SANCTIONS IMPLICATIONS

As a result of today’s action, all property and interests in property of the designated or blocked persons described above that are in the United States or in the possession or control of U.S. persons are blocked and must be reported to OFAC.  In addition, any entities that are owned, directly or indirectly, individually or in the aggregate, 50 percent or more by one or more blocked persons are also blocked. Unless authorized by a general or specific license issued by OFAC, or exempt, OFAC’s regulations generally prohibit all transactions by U.S. persons or within (or transiting) the United States that involve any property or interests in property of blocked persons. 

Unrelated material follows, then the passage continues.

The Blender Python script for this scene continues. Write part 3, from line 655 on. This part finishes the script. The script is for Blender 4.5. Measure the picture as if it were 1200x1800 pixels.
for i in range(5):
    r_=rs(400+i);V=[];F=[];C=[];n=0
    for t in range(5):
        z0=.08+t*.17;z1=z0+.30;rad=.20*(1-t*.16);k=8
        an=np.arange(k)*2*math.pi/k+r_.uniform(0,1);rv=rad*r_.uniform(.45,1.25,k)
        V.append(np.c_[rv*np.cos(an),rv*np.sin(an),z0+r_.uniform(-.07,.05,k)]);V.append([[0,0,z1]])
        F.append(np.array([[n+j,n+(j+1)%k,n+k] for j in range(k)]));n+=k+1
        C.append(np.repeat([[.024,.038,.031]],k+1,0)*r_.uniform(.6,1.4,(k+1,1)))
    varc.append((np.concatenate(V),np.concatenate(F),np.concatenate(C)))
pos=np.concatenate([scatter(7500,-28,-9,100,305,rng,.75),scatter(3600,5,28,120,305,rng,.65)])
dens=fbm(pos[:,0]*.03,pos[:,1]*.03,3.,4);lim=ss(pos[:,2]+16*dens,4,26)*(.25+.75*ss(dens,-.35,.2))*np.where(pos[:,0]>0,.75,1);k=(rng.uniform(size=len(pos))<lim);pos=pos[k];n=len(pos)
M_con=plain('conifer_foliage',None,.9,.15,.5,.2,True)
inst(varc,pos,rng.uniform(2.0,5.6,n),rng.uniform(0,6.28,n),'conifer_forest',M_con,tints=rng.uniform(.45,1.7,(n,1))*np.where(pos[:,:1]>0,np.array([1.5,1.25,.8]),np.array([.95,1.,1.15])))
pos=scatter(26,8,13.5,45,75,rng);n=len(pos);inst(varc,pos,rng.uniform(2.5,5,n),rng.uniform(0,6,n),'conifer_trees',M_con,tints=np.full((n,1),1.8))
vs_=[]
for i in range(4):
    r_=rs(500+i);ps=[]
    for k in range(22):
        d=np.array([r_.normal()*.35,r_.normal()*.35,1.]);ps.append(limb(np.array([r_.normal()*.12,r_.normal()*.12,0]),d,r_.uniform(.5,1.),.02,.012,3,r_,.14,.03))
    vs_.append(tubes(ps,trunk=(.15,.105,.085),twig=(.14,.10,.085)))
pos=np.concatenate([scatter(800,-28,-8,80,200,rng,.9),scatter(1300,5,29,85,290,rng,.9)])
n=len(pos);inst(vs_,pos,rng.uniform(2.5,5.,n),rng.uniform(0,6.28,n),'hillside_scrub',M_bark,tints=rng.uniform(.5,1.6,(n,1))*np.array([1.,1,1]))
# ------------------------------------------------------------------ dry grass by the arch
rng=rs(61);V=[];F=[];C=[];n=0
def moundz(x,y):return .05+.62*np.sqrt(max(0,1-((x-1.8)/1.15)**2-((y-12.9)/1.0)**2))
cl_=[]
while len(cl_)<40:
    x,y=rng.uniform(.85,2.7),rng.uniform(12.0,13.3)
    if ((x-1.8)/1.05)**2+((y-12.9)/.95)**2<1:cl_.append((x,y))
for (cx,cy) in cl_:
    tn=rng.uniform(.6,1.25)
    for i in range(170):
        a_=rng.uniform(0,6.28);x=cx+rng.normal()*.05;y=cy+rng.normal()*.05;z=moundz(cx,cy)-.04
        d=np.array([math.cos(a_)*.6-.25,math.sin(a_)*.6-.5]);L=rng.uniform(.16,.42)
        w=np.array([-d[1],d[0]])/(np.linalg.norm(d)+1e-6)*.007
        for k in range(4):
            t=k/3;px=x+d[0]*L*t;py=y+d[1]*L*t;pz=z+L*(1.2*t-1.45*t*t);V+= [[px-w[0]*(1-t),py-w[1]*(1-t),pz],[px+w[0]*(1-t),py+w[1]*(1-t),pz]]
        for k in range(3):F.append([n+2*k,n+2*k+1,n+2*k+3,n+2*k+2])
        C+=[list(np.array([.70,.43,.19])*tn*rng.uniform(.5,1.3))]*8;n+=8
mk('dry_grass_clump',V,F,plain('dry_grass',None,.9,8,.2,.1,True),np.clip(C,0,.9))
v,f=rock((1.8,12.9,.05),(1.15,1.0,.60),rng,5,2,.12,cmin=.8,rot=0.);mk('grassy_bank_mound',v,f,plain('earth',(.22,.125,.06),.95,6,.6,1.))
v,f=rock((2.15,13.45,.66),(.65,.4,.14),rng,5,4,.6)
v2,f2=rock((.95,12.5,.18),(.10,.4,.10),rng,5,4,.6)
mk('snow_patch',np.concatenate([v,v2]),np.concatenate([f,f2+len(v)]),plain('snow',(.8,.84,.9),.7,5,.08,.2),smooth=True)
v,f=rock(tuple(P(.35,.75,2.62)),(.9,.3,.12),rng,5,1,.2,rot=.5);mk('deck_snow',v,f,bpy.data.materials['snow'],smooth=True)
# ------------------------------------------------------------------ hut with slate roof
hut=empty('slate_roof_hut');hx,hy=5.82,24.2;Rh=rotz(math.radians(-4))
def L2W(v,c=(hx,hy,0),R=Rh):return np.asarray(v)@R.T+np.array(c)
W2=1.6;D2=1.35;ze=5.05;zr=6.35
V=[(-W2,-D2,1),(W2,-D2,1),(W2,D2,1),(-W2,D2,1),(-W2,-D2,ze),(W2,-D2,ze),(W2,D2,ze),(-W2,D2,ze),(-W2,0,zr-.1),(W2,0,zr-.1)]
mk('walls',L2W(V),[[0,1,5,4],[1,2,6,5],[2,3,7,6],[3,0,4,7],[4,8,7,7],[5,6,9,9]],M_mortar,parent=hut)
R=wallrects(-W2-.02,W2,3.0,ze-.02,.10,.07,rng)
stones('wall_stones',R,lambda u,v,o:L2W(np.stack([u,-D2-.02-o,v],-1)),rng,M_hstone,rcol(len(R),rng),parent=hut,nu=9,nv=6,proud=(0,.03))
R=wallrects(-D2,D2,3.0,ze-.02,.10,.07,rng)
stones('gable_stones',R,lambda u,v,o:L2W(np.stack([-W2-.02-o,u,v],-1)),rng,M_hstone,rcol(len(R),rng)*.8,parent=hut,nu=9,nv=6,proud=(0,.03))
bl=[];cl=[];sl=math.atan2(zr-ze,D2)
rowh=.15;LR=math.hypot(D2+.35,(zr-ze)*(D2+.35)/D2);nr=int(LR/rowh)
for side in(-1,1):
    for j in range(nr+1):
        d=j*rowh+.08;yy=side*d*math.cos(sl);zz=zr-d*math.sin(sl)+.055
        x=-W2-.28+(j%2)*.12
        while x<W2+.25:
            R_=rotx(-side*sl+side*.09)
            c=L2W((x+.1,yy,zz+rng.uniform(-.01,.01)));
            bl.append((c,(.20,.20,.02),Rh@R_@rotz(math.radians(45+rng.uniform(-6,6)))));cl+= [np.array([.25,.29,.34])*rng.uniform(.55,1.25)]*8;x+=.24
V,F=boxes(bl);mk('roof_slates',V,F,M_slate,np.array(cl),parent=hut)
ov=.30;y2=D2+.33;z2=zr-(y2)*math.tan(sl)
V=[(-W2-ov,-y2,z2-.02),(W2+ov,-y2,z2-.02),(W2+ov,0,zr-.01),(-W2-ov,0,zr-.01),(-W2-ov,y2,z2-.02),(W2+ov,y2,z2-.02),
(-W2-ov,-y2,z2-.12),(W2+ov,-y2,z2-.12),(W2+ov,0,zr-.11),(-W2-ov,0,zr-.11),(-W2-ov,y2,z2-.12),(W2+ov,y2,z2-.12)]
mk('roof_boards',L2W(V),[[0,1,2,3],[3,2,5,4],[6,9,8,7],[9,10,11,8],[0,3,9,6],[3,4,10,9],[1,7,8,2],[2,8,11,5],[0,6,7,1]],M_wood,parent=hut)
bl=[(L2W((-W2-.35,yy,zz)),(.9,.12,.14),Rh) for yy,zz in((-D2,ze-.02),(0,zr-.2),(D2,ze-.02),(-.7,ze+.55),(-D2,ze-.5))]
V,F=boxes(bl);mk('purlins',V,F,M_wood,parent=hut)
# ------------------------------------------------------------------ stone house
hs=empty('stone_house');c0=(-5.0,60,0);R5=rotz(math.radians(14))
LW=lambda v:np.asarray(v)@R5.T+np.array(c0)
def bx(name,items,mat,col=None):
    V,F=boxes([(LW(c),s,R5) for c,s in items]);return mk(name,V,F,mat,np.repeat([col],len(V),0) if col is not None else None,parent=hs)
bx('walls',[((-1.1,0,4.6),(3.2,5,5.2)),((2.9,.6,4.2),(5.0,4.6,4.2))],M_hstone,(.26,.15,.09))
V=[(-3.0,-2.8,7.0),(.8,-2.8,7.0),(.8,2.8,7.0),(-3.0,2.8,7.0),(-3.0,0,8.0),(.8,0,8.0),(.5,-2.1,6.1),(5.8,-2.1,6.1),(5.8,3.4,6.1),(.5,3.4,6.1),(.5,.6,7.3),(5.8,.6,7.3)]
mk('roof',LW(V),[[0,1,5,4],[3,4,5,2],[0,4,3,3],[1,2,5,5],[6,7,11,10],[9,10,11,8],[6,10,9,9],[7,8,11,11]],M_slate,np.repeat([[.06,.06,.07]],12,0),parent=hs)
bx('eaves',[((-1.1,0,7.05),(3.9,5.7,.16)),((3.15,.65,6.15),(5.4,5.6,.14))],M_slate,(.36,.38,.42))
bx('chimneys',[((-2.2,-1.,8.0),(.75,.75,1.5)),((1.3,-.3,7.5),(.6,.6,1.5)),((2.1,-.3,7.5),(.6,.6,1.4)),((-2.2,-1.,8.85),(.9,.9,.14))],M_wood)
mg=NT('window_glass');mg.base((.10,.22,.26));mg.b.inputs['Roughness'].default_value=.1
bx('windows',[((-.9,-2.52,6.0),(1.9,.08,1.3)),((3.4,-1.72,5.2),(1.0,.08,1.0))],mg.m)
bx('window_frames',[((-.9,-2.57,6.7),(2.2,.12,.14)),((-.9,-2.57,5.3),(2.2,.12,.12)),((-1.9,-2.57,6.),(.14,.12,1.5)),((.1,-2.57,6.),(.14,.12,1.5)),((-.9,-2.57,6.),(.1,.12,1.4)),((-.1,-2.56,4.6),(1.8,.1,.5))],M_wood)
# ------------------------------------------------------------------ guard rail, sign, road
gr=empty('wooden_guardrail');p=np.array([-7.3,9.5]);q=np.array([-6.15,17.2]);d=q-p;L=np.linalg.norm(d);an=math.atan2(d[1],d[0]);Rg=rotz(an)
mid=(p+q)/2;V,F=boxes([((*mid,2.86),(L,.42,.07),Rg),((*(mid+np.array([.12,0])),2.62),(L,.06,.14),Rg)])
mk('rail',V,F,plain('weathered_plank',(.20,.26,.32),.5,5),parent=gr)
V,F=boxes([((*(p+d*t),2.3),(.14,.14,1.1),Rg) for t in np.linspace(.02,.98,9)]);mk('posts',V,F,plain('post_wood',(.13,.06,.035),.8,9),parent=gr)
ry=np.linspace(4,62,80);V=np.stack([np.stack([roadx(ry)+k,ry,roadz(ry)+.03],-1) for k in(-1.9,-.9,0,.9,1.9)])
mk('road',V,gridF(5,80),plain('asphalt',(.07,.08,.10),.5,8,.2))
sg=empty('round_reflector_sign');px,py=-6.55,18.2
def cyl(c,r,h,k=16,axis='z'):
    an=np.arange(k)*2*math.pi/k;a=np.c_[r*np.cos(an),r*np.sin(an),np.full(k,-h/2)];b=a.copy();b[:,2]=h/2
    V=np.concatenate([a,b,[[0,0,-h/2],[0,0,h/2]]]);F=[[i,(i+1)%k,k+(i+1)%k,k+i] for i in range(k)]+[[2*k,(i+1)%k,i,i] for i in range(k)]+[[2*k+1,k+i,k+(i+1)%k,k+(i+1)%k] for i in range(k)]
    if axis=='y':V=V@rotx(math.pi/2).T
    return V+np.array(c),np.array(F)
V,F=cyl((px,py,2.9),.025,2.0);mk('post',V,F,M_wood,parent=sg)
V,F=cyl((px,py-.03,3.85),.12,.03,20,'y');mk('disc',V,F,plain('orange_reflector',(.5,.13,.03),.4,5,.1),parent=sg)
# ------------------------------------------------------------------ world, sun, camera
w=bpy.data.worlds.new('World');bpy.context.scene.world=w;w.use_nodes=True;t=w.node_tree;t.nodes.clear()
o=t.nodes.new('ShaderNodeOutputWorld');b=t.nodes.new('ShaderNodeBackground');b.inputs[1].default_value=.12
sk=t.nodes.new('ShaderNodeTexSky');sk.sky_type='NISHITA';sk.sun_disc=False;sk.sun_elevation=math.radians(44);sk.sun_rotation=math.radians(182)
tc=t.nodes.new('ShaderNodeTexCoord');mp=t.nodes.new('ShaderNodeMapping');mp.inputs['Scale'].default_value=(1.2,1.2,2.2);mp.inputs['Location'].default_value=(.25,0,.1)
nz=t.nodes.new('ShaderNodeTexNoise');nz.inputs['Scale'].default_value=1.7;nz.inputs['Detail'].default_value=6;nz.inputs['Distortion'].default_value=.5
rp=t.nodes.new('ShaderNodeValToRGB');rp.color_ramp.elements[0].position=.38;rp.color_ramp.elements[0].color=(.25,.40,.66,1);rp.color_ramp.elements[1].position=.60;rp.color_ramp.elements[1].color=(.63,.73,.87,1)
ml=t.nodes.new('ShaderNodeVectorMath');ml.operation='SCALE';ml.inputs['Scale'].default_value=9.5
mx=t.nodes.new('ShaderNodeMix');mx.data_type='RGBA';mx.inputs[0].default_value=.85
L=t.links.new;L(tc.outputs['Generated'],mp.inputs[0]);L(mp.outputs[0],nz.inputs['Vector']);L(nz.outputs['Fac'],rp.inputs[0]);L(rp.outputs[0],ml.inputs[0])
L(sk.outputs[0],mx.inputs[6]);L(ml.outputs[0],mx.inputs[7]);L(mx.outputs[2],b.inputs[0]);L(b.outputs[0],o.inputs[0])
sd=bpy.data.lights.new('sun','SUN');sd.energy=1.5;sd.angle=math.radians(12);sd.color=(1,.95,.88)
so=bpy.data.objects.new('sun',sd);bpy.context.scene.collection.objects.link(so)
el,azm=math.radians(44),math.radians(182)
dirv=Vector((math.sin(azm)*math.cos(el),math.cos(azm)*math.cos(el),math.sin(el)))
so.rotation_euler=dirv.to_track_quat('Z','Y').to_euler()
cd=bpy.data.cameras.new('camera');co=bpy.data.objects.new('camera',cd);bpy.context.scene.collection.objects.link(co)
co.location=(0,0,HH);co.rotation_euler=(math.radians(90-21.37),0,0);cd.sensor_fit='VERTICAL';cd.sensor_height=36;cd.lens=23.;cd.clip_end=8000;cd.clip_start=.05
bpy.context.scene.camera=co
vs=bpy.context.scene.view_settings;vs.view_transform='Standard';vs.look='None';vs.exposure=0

Violations of U.S. sanctions may result in the imposition of civil or criminal penalties on U.S. and foreign persons.  OFAC may impose civil penalties for sanctions violations on a strict liability basis.  OFAC’s Economic Sanctions Enforcement Guidelines provide more information regarding OFAC’s enforcement of U.S. economic sanctions. In addition, financial institutions and other persons may risk exposure to sanctions for engaging in certain transactions or activities involving designated or otherwise blocked persons.  The prohibitions include the making of any contribution or provision of funds, goods, or services by, to, or for the benefit of any designated or blocked person, or the receipt of any contribution or provision of funds, goods, or services from any such person. 

The power and integrity of OFAC sanctions derive not only from OFAC’s ability to designate and add persons to the Specially Designated Nationals and Blocked Persons List (SDN List), but also from its willingness to remove persons from the SDN List consistent with the law.  The ultimate goal of sanctions is not to punish, but to bring about a positive change in behavior.  For information concerning the process for seeking removal from an OFAC list, including the SDN List, or to submit a request, please refer to OFAC’s guidance on Filing a Petition for Removal from an OFAC List.